__Challenge__.
Scan the lines below for the word "this". Copy each line you find it in.

[Items listed in a dataset]
————
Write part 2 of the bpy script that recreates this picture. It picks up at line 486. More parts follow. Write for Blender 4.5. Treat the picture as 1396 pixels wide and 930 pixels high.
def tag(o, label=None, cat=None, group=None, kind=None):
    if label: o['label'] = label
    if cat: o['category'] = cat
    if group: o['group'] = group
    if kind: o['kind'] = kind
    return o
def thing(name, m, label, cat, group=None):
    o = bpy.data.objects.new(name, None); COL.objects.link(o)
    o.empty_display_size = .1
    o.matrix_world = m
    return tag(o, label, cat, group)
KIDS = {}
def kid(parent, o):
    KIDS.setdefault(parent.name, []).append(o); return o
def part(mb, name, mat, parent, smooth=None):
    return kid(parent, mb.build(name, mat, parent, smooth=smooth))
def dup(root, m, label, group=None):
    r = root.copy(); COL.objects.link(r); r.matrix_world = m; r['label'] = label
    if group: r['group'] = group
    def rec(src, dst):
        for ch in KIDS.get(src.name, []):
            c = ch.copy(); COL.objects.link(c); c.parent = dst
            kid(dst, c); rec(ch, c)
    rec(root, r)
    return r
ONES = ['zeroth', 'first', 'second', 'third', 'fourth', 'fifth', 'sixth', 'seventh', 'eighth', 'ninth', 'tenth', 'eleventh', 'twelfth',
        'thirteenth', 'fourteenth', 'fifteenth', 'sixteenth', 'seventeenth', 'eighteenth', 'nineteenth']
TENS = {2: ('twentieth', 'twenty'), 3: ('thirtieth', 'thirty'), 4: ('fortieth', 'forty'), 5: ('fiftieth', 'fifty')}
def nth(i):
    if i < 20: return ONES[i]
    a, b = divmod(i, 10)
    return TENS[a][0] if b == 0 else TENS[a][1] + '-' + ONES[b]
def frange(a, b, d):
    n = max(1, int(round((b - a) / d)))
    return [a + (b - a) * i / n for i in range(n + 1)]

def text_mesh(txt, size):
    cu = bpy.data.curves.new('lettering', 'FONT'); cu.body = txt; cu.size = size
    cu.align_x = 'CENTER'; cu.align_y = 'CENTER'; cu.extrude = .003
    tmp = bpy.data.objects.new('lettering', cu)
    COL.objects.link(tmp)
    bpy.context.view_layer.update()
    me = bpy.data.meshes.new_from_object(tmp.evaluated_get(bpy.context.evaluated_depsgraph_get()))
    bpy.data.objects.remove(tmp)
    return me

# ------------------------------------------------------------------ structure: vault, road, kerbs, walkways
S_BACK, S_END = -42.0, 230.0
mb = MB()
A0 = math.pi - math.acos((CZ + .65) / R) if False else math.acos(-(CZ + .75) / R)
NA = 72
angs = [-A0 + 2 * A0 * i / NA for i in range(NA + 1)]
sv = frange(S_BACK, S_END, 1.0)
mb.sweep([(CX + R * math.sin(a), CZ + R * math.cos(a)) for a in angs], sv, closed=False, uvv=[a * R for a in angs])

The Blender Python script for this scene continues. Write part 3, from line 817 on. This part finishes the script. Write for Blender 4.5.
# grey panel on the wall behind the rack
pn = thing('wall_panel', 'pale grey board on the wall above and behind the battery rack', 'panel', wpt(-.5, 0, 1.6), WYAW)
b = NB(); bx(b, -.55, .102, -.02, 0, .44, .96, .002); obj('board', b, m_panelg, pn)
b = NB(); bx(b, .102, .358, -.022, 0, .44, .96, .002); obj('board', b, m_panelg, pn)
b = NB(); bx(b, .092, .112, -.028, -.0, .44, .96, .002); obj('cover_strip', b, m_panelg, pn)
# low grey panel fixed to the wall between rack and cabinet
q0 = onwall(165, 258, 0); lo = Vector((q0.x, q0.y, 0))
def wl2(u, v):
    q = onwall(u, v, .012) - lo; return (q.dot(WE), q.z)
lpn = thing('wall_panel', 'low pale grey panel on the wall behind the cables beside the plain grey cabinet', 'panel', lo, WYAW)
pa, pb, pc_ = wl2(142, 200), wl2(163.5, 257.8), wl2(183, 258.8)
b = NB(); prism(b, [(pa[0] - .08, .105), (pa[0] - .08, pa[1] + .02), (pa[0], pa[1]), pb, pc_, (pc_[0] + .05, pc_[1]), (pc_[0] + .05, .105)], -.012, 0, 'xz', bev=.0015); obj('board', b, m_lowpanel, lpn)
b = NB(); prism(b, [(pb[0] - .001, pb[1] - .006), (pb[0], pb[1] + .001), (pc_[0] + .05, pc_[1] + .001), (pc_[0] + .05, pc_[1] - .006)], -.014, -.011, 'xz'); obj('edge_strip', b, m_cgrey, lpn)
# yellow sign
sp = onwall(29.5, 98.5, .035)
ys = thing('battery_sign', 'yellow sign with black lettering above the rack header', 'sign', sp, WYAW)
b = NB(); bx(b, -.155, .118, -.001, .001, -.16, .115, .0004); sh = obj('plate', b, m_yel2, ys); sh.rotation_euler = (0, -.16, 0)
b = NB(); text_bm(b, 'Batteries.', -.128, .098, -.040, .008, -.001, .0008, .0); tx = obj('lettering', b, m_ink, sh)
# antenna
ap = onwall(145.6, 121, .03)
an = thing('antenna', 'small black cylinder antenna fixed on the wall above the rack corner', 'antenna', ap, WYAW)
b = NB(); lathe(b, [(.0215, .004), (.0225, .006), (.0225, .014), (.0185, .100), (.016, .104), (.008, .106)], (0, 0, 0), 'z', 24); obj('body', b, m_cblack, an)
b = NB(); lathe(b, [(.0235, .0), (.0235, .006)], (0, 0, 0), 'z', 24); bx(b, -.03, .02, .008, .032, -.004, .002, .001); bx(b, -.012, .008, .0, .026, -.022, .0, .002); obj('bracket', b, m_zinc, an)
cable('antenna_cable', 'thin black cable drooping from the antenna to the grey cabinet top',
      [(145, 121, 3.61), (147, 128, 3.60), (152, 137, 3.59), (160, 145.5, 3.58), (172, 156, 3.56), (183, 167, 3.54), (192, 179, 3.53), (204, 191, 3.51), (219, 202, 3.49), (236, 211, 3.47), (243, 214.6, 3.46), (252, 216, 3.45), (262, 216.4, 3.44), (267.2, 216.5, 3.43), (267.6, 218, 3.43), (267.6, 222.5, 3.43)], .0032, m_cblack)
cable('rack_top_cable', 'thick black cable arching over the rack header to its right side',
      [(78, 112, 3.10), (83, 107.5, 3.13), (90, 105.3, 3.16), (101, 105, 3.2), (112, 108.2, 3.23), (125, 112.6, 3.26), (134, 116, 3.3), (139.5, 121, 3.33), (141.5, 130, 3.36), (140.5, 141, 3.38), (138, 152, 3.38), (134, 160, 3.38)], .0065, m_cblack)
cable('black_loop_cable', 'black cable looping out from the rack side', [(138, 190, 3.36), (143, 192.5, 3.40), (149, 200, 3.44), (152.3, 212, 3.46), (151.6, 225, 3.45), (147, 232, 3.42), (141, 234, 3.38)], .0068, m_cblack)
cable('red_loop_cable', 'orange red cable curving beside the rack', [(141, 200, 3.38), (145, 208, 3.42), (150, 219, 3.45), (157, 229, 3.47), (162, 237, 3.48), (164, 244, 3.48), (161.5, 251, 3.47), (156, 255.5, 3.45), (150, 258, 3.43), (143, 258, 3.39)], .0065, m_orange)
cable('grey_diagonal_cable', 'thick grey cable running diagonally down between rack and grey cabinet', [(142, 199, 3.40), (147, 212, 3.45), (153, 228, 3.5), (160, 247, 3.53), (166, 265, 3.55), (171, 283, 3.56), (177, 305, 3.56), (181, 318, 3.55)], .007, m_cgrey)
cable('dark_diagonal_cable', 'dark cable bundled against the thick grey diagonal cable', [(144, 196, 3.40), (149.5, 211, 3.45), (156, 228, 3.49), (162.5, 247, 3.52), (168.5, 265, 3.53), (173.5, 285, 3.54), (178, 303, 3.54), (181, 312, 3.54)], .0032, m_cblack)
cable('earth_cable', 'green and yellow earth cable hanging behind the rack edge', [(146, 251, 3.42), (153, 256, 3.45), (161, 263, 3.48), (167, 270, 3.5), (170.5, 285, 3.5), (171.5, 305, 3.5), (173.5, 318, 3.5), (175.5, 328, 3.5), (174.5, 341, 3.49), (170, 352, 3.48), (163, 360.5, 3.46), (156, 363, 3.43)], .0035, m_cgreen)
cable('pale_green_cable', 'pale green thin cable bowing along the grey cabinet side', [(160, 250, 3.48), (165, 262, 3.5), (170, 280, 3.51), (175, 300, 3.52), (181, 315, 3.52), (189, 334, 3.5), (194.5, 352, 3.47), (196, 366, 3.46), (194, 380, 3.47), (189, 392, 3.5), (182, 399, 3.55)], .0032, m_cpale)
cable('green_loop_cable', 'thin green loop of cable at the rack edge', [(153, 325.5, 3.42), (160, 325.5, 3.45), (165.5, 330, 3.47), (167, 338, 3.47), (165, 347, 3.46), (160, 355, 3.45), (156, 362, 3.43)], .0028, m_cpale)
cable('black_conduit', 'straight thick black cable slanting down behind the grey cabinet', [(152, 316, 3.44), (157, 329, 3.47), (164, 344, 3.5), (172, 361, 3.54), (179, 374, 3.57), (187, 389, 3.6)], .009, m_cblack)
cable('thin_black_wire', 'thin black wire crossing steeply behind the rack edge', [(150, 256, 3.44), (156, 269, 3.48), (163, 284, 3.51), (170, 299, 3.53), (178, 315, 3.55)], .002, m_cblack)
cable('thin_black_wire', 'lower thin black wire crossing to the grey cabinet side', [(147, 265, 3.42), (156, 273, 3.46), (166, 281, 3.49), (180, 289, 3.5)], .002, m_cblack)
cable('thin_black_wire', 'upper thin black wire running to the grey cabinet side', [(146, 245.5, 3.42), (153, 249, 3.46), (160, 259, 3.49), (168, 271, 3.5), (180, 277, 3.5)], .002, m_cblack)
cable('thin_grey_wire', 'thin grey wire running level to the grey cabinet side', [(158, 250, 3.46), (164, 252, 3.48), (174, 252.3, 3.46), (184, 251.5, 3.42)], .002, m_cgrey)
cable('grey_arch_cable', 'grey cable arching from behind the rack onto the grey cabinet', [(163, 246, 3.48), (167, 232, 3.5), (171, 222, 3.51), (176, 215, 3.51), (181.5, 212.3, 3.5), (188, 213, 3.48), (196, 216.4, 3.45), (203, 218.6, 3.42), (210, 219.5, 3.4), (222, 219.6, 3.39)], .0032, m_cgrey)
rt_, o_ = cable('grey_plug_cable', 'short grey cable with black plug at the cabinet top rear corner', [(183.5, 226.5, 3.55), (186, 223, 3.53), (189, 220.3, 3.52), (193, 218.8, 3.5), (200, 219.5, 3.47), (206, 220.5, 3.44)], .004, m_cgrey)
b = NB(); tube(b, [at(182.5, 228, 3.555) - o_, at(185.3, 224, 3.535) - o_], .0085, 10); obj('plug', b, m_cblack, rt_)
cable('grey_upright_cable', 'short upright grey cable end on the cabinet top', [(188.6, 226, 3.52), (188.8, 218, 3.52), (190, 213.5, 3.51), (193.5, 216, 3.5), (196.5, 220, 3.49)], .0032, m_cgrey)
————
__Answer to the task__.
Write part 2 of the bpy script that recreates this picture. It picks up at line 486. More parts follow. Write for Blender 4.5. Treat the picture as 1396 pixels wide and 930 pixels high.
The Blender Python script for this scene continues. Write part 3, from line 817 on. This part finishes the script. Write for Blender 4.5.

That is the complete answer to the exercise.